The random and bizarre collection of bric-a-brac behind the bar is worth the trip alone: a can of "bullshit repellent", a pink velour flocked plastic statue of Jesus Christ, a rubber great white shark, dozens of rather rude but tongue in cheek plastic signs. The bar stools are a bit rickety but have been made very comfortable from decades worth of asses working on them until they're just so. I can't describe the ladies room, but the men's loo is like a weird trip back in time to it's Health and Welfare days decades ago - they still have one of those old roll-up cloth towel rigs to dry your hands on. Uh, no. I'll wipe them on my jeans, thanks.

One thing I remember about the Lakers when my relatives owned it was the preeminence of the "Bud Bunch". I'm not sure exactly what the modus operandi of this group was, but from what I can gather, it was simply a group of bar regulars getting together as often as possible and drinking Budweiser beer until they were as sloppily blotto as possible. Yes, this is my family heritage, and how could I not be proud of such a sparkling legacy? In fact, I'm told the Bud bunch still exists in some form, but I have a feeling that these days, the gatherings are small, early in the day, and involve shots of Ensure and Metamucil in between beers.

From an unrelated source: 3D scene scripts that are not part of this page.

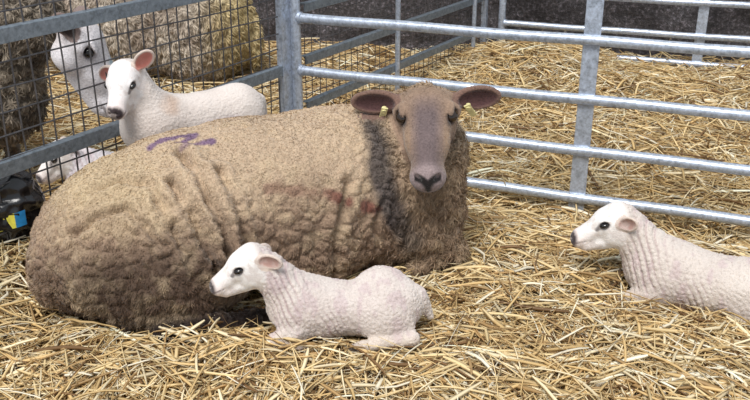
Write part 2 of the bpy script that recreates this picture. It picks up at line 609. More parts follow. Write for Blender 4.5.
# ---- heads (unit length from poll to muzzle tip; x forward, y left, z up)
def head_prims(lamb=False, ears=(), ear_base=None):
    P = []
    if lamb:
        P += [ell((.16, 0, .0), (.28, .285, .29), .05),
              ell((.36, 0, .0), (.22, .24, .23), .10),
              cap((.40, 0, -.03), (.80, 0, -.13), .20, .155, .10),
              ell((.86, 0, -.165), (.135, .165, .145), .05),
              cap((.25, 0, -.27), (.78, 0, -.285), .20, .105, .06)]
        for s in (1, -1):
            P += [ell((.24, s * .14, -.19), (.22, .13, .20), .07),
                  ell((.38, s * .20, .07), (.10, .05, .035), .05)]
        ex, ez, er, en = .40, .01, .060, (.15, .97, .12)
    else:
        P += [ell((.20, 0, .0), (.235, .275, .20), .05),
              ell((.28, 0, -.02), (.17, .25, .18), .06),
              ell((.50, 0, -.06), (.26, .205, .16), .08),
              cap((.40, 0, -.04), (.82, 0, -.11), .165, .135, .08),
              ell((.86, 0, -.145), (.135, .158, .13), .06),
              cap((.25, 0, -.19), (.80, 0, -.235), .15, .100, .07)]
        for s in (1, -1):
            P += [ell((.26, s * .15, -.15), (.17, .12, .15), .06),
                  ell((.23, s * .245, .02), (.085, .065, .065), .04)]
        ex, ez, er, en = .26, .010, .056, (.50, .80, .30)
    for s in (1, -1):
        n = unit((en[0], s * en[1], en[2]))
        c0 = np.array([ex, s * .12, ez])
        tt = np.linspace(.4, 0, 300)
        dd = dist(P, c0 + tt[:, None] * n)
        sp = c0 + n * tt[np.argmax(dd < 0)]
        if s == 1:
            e0 = sp - n * er * .34
        P += [ell(sp + n * .014, (er * 1.40, er * 1.15, er * 1.1), .014, op='s'),
              ell(sp + np.array([-.02, 0, er * 1.35]) - n * (.045 if lamb else .022), (er * 1.5, .034, .018), .02, R=rotx(-s * .3) @ roty(.25))]
    nw = 1.0 if lamb else 1.35
    for s in (1, -1):
        P += [ell((.975, s * .064, -.10), (.05, .020, .040), .014, R=rotx(s * .8), op='s') if lamb else
              ell((.930, s * .082, -.055), (.045, .020, .030), .014, R=rotz(-s * .6), op='s')]
        P += [cap((.985, 0, -.215), (.76, s * .15 * nw, -.185), .011, .009, .012, op='s')]
    P += [cap((1.0, 0, -.12), (1.0, 0, -.21), .011, .010, .012, op='s')]
    core = list(P)
    info = {'eye': (e0[0], e0[1], e0[2], er), 'ears': [], 'core': core, 'lamb': lamb}
    for (s, dirv, open_, L_, W_) in ears:
        d = unit(dirv); nn = np.array(open_, float); nn = unit(nn - d * (nn @ d)); wv = np.cross(nn, d)
        R = np.stack([d, wv, nn], 1)
        base = np.array([ear_base[0], s * ear_base[1], ear_base[2]]) if ear_base else np.array([.06, s * .21, .07]) if lamb else np.array([.13, s * .235, .045])
        cen = base + d * L_ * .50
        P += [cap(base - d * .03, base + d * L_ * .22, .065, .055, .05),
              ell(cen, (L_ * .5, W_, .050), .03, R=R),
              ell(cen + nn * .050 + d * .02, (L_ * .43, W_ * .80, .060), .012, R=R, op='s')]
        info['ears'].append((cen, d, nn, L_, W_))
    return P, info


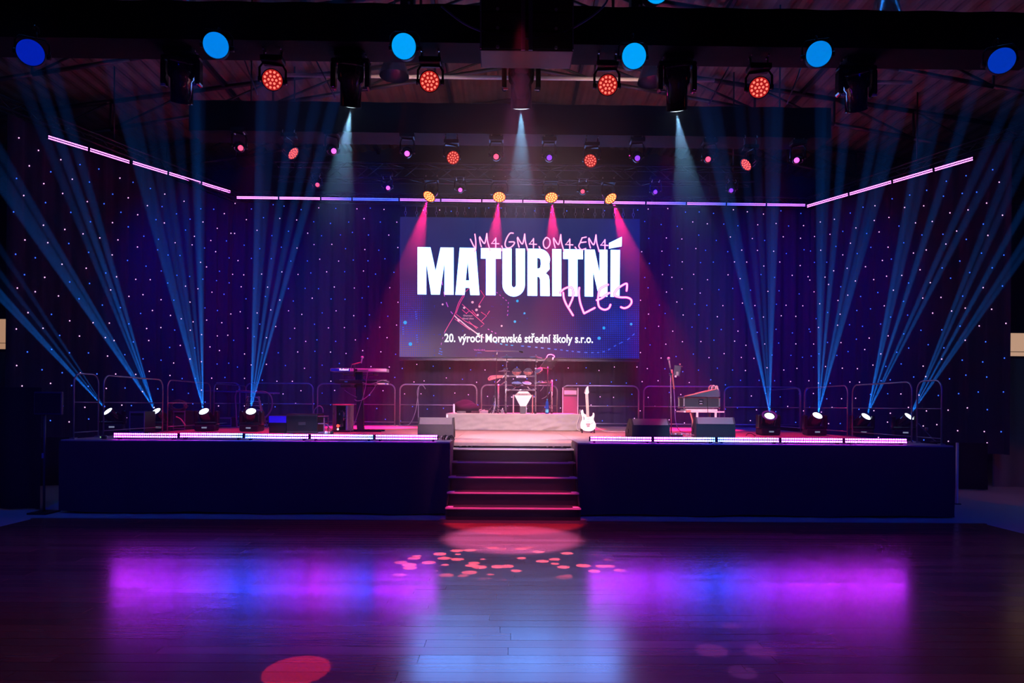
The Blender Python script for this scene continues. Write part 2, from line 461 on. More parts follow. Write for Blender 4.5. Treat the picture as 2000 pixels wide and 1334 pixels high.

The day crowd at the Lakers does primarily consist of very, uh, seasoned  barflys and regulars that have been haunting the place for 40 years or more. However, once the senior citizens clear out in the afternoon, the place transforms into Hipster Central. (Some people seem to have no idea what I mean when I use the word 'hipster' so let's turn to Urban Dictionary so I know we are on the same page: "Hipsters are a subculture of men and women typically in their 20's and 30's that value independent thinking, counter-culture, progressive politics, an appreciation of art and indie-rock, creativity, intelligence, and witty banter.") 

Okay, maybe that's making the Lakers night crowd sound a little more urbane than they really are, but basically they're young folks who like chunky glasses, beards, and flannel who are looking for an unpretentious place to drink booze, shoot pool, and exchange ideas without having to deal with the rich-bitch trendy twenty somethings that haunt places like Splash or the hip-hop rowdies at Baja or the cover-band cheesers at the Iron Horse. In other words, this vintage hole in the wall is my kinda place.

Unpretentious is really the key word when it comes to describing the Lakers Inn - it is what it is, take it or leave it, up yours if you don't like the smoke or the attitude or the lack of entertainment or whatever else. It's one of the last of its kind in our fair berg, and we should treasure its contribution to the fabric of our local culture and cling to the hope of its longevity.